My dog laid on my couch as he watched me pack my things. He had his legs tucked underneath him and, with his fur spread out to his sides, he looked like he sank into the couch cushions. He knew the score, I was leaving again. I guess, in contrast to his usual, hyper-active jumps and trots, he opted for this motionless stance, his attentive eyes betraying an otherwise still body. 

Leaving my parents house after a visit is something that I really dislike. I never liked how sad my dog seems, even though I only live in the next county and I am able to see him often. But that is also something that happens all the time, and none of those times have left me sad for long. At least until now.
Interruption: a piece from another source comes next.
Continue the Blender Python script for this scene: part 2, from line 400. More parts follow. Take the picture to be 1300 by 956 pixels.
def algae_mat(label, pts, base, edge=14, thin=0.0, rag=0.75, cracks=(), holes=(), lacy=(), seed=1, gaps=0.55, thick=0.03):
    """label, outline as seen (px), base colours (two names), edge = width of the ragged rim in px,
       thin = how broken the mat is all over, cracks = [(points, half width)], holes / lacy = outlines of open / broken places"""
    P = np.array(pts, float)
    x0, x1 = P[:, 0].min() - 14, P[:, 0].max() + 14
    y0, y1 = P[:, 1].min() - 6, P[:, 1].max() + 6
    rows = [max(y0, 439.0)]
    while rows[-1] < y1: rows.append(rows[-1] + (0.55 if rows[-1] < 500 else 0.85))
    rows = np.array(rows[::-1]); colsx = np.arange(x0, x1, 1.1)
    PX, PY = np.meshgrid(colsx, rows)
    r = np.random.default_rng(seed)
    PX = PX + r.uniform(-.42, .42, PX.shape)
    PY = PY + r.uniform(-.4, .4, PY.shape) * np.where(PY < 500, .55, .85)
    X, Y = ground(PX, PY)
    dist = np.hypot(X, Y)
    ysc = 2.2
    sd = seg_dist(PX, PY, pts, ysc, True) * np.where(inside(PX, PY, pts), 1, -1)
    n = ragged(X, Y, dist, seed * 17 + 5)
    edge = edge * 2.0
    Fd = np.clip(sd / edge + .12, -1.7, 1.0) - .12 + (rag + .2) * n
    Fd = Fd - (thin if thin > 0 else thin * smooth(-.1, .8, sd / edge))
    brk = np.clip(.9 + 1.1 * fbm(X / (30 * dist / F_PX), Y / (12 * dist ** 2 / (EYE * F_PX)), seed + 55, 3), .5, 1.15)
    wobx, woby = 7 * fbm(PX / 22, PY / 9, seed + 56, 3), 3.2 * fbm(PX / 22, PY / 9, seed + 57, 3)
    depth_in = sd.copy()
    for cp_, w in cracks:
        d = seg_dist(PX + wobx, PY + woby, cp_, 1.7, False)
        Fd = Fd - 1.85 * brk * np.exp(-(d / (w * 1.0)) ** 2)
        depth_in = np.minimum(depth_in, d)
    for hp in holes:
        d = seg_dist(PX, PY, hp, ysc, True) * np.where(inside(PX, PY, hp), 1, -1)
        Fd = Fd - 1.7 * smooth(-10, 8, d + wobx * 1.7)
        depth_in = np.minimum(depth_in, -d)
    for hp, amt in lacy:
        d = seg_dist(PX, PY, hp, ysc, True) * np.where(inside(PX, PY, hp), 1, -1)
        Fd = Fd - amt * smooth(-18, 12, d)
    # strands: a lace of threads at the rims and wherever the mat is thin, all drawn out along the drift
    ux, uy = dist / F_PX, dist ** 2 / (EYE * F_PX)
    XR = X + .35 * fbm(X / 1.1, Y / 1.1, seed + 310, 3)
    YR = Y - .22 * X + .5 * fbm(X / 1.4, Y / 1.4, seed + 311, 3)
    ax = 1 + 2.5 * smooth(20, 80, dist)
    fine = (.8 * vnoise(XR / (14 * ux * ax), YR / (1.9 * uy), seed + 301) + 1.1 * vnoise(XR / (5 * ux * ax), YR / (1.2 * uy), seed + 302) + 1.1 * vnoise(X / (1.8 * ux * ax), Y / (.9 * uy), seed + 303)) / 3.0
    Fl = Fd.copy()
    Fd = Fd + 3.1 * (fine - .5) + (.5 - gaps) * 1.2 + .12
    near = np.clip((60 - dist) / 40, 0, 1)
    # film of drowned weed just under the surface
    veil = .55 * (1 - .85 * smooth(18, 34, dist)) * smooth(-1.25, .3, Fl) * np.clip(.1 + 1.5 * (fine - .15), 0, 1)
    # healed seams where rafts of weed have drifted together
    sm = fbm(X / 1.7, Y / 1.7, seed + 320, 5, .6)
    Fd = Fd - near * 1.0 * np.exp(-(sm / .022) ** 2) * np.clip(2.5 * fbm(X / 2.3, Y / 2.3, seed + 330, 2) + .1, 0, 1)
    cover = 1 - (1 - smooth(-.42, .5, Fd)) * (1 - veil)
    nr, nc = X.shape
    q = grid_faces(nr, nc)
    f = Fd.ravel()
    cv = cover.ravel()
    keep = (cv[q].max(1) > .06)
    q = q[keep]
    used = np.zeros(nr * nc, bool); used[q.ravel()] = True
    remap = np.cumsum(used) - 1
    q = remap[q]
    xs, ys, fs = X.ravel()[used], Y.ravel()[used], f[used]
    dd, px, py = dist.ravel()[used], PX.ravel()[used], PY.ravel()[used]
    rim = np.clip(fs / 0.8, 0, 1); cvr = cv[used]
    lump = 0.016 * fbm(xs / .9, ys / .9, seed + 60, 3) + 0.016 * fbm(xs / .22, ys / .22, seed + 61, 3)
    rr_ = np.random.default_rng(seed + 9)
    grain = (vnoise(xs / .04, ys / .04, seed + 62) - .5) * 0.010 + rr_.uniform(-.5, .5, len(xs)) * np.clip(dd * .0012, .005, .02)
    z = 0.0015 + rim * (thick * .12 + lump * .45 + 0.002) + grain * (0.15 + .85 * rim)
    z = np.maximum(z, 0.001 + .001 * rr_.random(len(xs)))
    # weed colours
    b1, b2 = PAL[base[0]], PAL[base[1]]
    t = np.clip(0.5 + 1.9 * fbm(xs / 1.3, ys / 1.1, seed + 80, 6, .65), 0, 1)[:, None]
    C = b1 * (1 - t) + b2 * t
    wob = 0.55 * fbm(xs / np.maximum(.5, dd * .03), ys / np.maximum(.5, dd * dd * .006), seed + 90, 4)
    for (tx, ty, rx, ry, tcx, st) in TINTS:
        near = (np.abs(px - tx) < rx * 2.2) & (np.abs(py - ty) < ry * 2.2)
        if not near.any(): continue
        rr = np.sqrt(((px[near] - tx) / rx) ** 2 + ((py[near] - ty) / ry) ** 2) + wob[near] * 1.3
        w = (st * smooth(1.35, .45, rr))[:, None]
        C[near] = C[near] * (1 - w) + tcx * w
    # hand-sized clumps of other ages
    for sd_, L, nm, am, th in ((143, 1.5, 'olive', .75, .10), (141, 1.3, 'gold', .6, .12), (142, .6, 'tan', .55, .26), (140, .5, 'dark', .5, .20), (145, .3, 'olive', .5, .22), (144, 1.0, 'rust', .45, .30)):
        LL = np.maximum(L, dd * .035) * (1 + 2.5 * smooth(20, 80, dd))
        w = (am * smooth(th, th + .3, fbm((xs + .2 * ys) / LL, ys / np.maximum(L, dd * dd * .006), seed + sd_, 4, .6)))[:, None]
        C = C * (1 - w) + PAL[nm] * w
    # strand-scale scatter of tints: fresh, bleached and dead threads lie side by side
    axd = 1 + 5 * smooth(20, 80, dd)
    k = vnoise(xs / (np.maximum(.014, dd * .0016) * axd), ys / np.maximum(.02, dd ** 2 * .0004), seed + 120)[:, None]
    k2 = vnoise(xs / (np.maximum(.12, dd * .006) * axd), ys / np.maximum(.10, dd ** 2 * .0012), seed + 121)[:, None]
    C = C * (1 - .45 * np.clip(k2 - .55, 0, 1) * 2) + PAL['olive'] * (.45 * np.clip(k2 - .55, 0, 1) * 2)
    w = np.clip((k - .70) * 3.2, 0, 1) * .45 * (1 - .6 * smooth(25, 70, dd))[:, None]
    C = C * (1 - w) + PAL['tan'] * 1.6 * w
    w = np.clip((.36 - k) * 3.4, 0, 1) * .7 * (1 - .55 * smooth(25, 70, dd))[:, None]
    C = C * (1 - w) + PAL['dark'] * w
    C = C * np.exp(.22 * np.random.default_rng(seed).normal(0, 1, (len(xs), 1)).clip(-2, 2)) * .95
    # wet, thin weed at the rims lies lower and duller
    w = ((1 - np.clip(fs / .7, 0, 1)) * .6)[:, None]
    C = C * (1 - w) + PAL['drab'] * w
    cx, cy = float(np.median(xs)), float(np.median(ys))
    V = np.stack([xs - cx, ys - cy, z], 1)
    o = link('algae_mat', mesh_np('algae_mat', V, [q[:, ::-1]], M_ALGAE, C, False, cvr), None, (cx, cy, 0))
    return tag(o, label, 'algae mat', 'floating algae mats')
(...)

Maybe it's the fact that today is Christmas, but as I pulled away from my parents house and drove onto the freeway, I was faced with the strong sense of loneliness. I didn't have anything to help me deal with it: no dog, no television, and no radio (my car radio having been dead for a few years now). I didn't even have my phone near me so I could play music off of it. I had no distractions; just the steady, stinging sensation of loneliness.

It's an awesome feeling to be sure. That stinging sensation lived in my core, but the energy from that moved throughout until it seemed to hover around my body. It was an aura so thick that my mind couldn't stop obsessing over it. I knew that it was a need easily fixed by being near another person, but nothing like that was available to me and could not be found at this moment. Mulling over that thought just made the emotion more present. It's a feeling so awesome that it hurt.

My reactions to this were complex and varied in intensity. At the least, I wanted to see my dog, my parents, a friend, or perhaps go to a bar and talk about random crap over a mug of beer. At worse I thought of death, which caused my mind to spiral through memories of depression, which followed with constant reminders of strategies I have used to overcome them. Ultimately, I quickly reminded myself that death would kind of mess up the act of living, which is the reason why I am able to think about all of this in the first place.

It still sucks, though, and there's really nothing I can do or say to change that at this moment (somehow, the mechanical keyboard I'm typing with isn't exactly hug-able). I'll be able to cope later by looking at cats on YouTube or playing a little guitar. Hell, even writing this post has done much to take the edge off. But it's still going to be there for a while and I guess that's okay. Like the old ass cliche of being pinched to see if you're awake, having loneliness crop up is a prickly way of reminding me that I'm alive. It's just another thing that I'll take in as experience. And cherishing experience is something that I am ready to do now.